Twenty nine years ago today I became a father for the first time when my son Jonny joined the cast of this reality show called life. A rollercoaster of a gig that my boy has thus far weathered relatively well, arriving into adulthood as an engaging and grounded young man of whom I’m very proud.

Never short of a whimsical putdown or a quip at his dad’s expense, Jonny is more like a younger brother to me. Our bond built in the succeeding years since that life affirming day twenty nine years ago. Consequently our verbal interactions bear more the mark of siblings, than father and son.

Over those score and nine summers we’ve played/watched football and club cricket together, enjoyed inestimable laughs at each other’s expense, along with stoically confronting episodes of utter despair during darker family times. These engagements establishing a deep trust between us, meaning in adulthood he’s been my ‘go to’ confidante…. Unless I really wanted stuff to remain secret, in which case I’d never tell that gosh**e a goddamn thing!

Even the misery inflicted on my offspring from me encouraging him to be a Leeds fan as a young child hasn’t affected our bond. It has, though, lead to him refusing to accept any more of my well-meaning advocacies.


What are my memories from the day I became a father twenty nine years ago? Are their any episodes from that major life event indelibly etched in my mercurial mind?

One of many things I recall is, prior to Jonny’s birth, friends with kids would often wax lyrical about how wonderful it was to be present at your offspring’s arrival. Don Quixotesque ramblings, painting the experience of childbirth as almost utopian.

These advocacies relaying to my wife and I that our up and coming life event was little more than a joyous new beginning; A metaphorical inaugural mark on a once chaste parchment. The commencement of a tale providing an amalgam of good and bad existential phases, which’ll hopefully play-out predominantly as a feel-good yarn.

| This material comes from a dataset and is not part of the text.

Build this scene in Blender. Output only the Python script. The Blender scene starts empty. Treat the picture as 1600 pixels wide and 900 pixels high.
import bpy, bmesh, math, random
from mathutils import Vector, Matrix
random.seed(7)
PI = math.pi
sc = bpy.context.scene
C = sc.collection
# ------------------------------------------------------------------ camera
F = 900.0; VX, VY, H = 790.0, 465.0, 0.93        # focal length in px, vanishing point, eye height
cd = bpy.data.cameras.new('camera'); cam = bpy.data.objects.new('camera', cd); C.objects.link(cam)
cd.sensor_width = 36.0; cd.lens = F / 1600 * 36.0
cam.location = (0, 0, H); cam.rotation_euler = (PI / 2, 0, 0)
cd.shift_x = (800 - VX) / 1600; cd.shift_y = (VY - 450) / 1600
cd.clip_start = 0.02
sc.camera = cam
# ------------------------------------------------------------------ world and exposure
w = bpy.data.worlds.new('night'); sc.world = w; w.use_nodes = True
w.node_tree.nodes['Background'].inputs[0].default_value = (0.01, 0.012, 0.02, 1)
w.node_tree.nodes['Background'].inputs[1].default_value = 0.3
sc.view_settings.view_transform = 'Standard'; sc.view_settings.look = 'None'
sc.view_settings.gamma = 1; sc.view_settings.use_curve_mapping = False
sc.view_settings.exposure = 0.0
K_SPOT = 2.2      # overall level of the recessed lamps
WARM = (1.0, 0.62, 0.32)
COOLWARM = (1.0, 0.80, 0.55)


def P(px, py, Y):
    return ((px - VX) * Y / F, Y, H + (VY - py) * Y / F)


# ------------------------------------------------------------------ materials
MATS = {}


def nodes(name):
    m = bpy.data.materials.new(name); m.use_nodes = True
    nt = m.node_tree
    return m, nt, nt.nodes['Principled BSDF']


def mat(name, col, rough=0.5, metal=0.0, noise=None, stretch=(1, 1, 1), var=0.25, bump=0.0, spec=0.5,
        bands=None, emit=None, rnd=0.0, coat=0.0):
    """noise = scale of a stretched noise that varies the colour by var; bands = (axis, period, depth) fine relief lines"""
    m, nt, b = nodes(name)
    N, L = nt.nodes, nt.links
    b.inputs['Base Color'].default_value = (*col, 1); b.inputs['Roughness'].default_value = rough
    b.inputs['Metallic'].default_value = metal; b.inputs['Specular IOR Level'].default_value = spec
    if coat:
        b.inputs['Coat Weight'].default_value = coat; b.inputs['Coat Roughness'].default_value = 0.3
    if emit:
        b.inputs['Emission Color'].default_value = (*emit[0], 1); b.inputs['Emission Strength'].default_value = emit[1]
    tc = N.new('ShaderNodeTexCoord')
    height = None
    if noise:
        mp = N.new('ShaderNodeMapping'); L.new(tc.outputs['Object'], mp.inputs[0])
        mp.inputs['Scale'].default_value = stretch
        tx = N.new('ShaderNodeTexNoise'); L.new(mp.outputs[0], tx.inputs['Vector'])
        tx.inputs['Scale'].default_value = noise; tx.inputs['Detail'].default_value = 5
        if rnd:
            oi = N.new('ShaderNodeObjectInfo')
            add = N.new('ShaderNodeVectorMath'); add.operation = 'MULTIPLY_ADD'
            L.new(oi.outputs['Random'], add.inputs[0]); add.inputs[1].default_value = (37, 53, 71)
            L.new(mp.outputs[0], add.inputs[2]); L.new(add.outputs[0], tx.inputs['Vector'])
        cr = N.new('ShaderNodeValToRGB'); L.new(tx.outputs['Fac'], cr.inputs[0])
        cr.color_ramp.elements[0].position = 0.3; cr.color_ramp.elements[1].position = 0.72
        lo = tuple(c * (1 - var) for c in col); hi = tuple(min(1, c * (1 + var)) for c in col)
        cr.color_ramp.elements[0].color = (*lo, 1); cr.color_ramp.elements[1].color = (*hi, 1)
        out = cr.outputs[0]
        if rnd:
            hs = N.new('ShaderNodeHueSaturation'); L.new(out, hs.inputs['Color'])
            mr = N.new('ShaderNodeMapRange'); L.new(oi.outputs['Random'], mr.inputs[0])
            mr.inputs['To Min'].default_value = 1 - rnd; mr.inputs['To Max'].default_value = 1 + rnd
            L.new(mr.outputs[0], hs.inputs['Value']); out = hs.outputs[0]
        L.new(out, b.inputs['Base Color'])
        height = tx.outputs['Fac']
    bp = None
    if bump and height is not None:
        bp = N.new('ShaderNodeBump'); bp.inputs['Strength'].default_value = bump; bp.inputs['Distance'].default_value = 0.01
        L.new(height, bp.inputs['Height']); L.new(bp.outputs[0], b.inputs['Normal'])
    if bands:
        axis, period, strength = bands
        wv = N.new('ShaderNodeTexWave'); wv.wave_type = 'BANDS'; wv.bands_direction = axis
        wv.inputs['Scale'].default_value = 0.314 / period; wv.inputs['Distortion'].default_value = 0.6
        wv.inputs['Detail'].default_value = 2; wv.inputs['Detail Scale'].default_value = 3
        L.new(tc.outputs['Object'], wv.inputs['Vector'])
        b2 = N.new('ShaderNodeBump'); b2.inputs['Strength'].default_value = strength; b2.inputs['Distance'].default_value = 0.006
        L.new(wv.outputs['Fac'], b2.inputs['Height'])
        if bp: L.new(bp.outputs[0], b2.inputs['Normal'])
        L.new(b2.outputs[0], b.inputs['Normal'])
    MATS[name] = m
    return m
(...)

Obviously, once the babe is delivered it is indeed a magical experience, where you’re in awe at the wonders of procreation. Quite frankly, though, the hours between the start of contractions and the delivery are a dreadful time for lots of woman. To a much lesser extent I found it’s not without stress for the father – In particular the experience of utter helplessness witnessing your partner in hours of discomfort.

Even my best knock-knock jokes were unable to lift my wife Karen’s mood during labour. `resulting in me attempting to speed up the birth process with a strategy utilising a megaphone and hostage negotiating tactics. Leading to my shouts at my soon to be born son of “We know you’re in there!….. Come out with your hands up and nobody will get hurt!”

Jonny did eventually make an appearance, although as he didn’t have his hands up I’ve ruled out my hostage negotiation as a contributing factor.

This morning, the anniversary of my heir’s birth brought to mind a romantic verse in 1960’s refrain They Long To Be (Close To You). A hit single penned by legendary American song writing duo Burt Bacharach and Hal David. The sentimental five lines of lyrics being :-

On the day that you were born
The angels got together
They decided to create a dream come true
So they sprinkled moon dust in your hair
And put a starlight in your eyes so blue.

A song currently spinning in my cranial jukebox as I muse about my first born on his birthday. Some may deem my inclusion of Bacharach/David’s musical poetry above as overly saccharin and sentimental. If they were being even more pedantic they may also point out Jonathon doesn’t possess blue eyes, introducing a flaw in my excessively romantic reverence,

I apologise not, though. Instead, I’ll conclude by announcing how immensely proud I am of my funny, bright, loving and engaging son and heir.

Happy Birthday, Jonathon!!…….. Incidentally son, you couldn’t lend me £20 until payday could you?!